DESIGNER PROFILE - Lorenz Baümer

September 2008


Some like it haute

Lorenz Bäumer, Parisian designer extraordinaire, fills in our blanks

If Hollywood were to make a movie about the life of Lorenz Bäumer, Ralph Fiennes would star and Anthony Minghella would direct. Bäumer, 42, a designer who makes exquisite jewels for private collectors from his Paris headquarters on Place Vendôme, lives an unbelievably dashing life. Born in Washington, D.C., to a French mother and a German diplomat father, he spends his summers surfing in Indonesia and his winters scouring flea markets in Paris and antiques galleries in Biarritz, in between traveling the world to source one-of-a-kind stones for his clients.

Bäumer is well-prepared for the role. After graduating from the École Centrale des Arts et Manufactures in Paris in 1988 with a degree in engineering, he spent 10 years creating costume jewelry under the label Lorenz, a beginning that mirrored that of his jewelry idols, Jean Schlumberger, Fulco di Verdura and René Lalique. “Little by little, I pushed back the boundaries of my imagination,” he writes in The Egoistic Dictionary of Lorenz Bäumer (Abrams), a coffee-table book celebrating his craft. “I experimented with all kinds of techniques, which later I would transpose to fine jewelry.”
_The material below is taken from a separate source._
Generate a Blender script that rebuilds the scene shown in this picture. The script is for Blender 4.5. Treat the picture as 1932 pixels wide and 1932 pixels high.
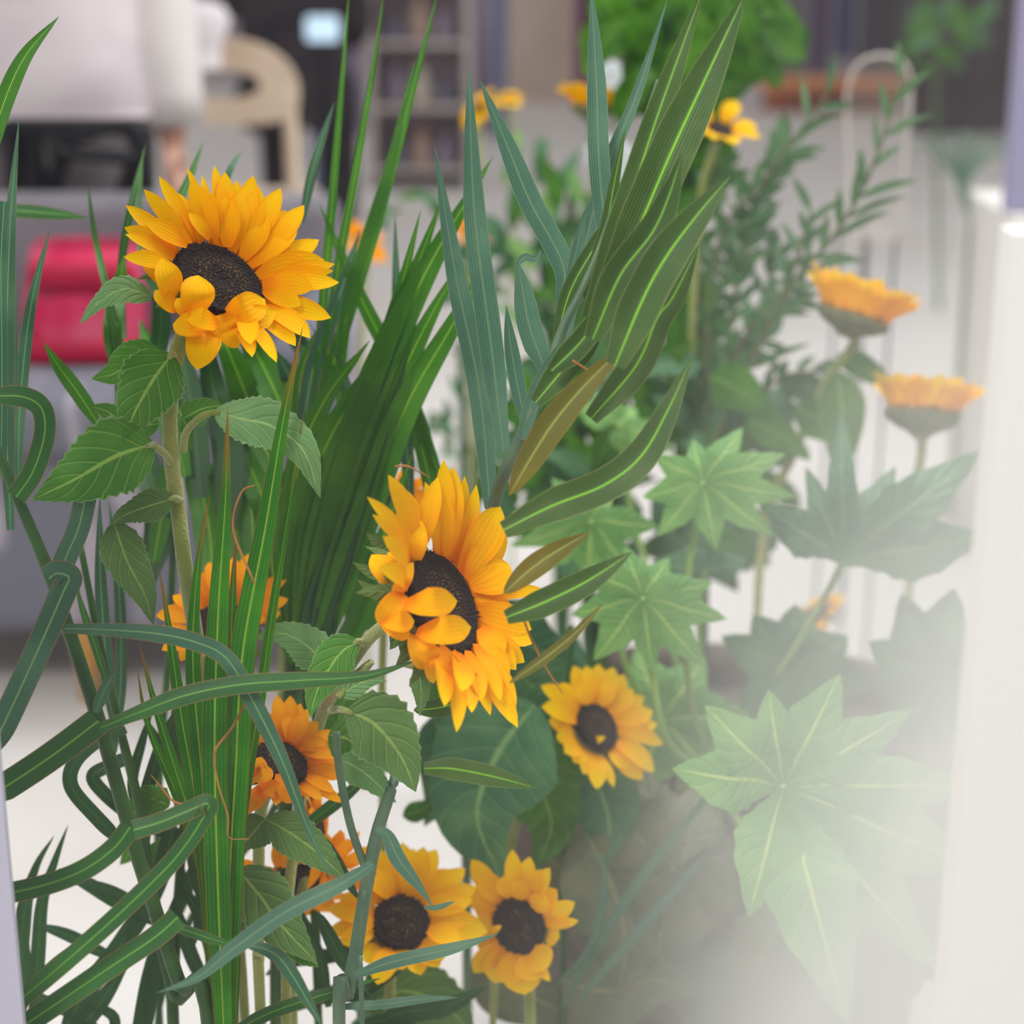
import bpy, bmesh, math, random
from mathutils import Vector, Matrix, Quaternion
R = random.Random(7)
for o in list(bpy.data.objects): bpy.data.objects.remove(o)
SC = bpy.context.scene
COL = SC.collection

# ---------------------------------------------------------------- camera
H, TH, F = 1.05, math.radians(17), 3605.0
cd = bpy.data.cameras.new('camera'); cam = bpy.data.objects.new('camera', cd); COL.objects.link(cam)
cam.location = (0, 0, H); cam.rotation_euler = (math.pi/2 - TH, 0, 0)
cd.sensor_width = 36; cd.sensor_height = 36; cd.sensor_fit = 'HORIZONTAL'; cd.lens = 36*F/1932
cd.dof.use_dof = True; cd.dof.focus_distance = 1.07; cd.dof.aperture_fstop = 4.6; cd.dof.aperture_blades = 9
cd.clip_start = 0.05
SC.camera = cam
# ---------------------------------------------------------------- light
w = bpy.data.worlds.new('world'); SC.world = w; w.use_nodes = True
nt = w.node_tree; bg = nt.nodes['Background']
tc = nt.nodes.new('ShaderNodeTexCoord'); sp = nt.nodes.new('ShaderNodeSeparateXYZ'); cr = nt.nodes.new('ShaderNodeValToRGB')
nt.links.new(tc.outputs['Generated'], sp.inputs[0]); nt.links.new(sp.outputs['Z'], cr.inputs[0]); nt.links.new(cr.outputs[0], bg.inputs[0])
cr.color_ramp.elements[0].position = 0.0; cr.color_ramp.elements[0].color = (.32, .32, .35, 1)
cr.color_ramp.elements[1].position = 0.75; cr.color_ramp.elements[1].color = (1, 1, 1, 1)
bg.inputs[1].default_value = .80
def area(name, loc, target, size, power, col=(1, 1, 1)):
    l = bpy.data.lights.new(name, 'AREA'); l.shape = 'SQUARE'; l.size = size; l.energy = power; l.color = col
    o = bpy.data.objects.new(name, l); COL.objects.link(o); o.location = loc
    o.rotation_euler = (Vector(target) - Vector(loc)).to_track_quat('-Z', 'Y').to_euler(); return o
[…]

In 1992, Bäumer made the transition, the legacy of his costume days living on in the exuberant designs that characterize his oeuvre, from a vegetable-themed cuff bracelet complete with jade pea pods and ruby ladybugs to a candy cane brooch made of cocholong and pink opal. “I love to work with small objects where the details, which can be taken to perfection, become important and take on a significant meaning,” he says. “This meticulous work resonates throughout the entire being of an artist.”

Flora and fauna Lorenz Bäumer’s iconic Urchin ring with diamonds and pink sapphires, €52,450, or $82,784; Hen ring with sapphires, diamonds and Australian pearl, €7,780; and gem-encrusted vegetable bracelet, €69,250.

The first piece of jewelry I ever made: A swirl-shaped yellow gold ring coiled around a diamond, a piece engraved in my mind. The kind of customer request I’ll never tire of: The ones who want to design a piece of jewelry around their personality. Design cliché I love: Verner Panton chair. My favorite gemstone: Tourmalines with colors that mirror a rainbow. My favorite design era: 21st century. My favorite living designer: André Dubreuil. One unusual detail about my design process: The technical problems that can appear during the production of the jewel don’t put any limit on my design process. On the contrary, they stimulate me. The craziest thing I’ve ever done for a client: Travel around the world to find a special stone. When I create a new collection: My aim is to push my clients’ boundaries. If I were a city, I would be: Paris. The jewelry-related job I would least like to have is: Setting up the windows. While designing, my mind usually wanders to: Contemporary art, photography, nature, decorative arts and surfing.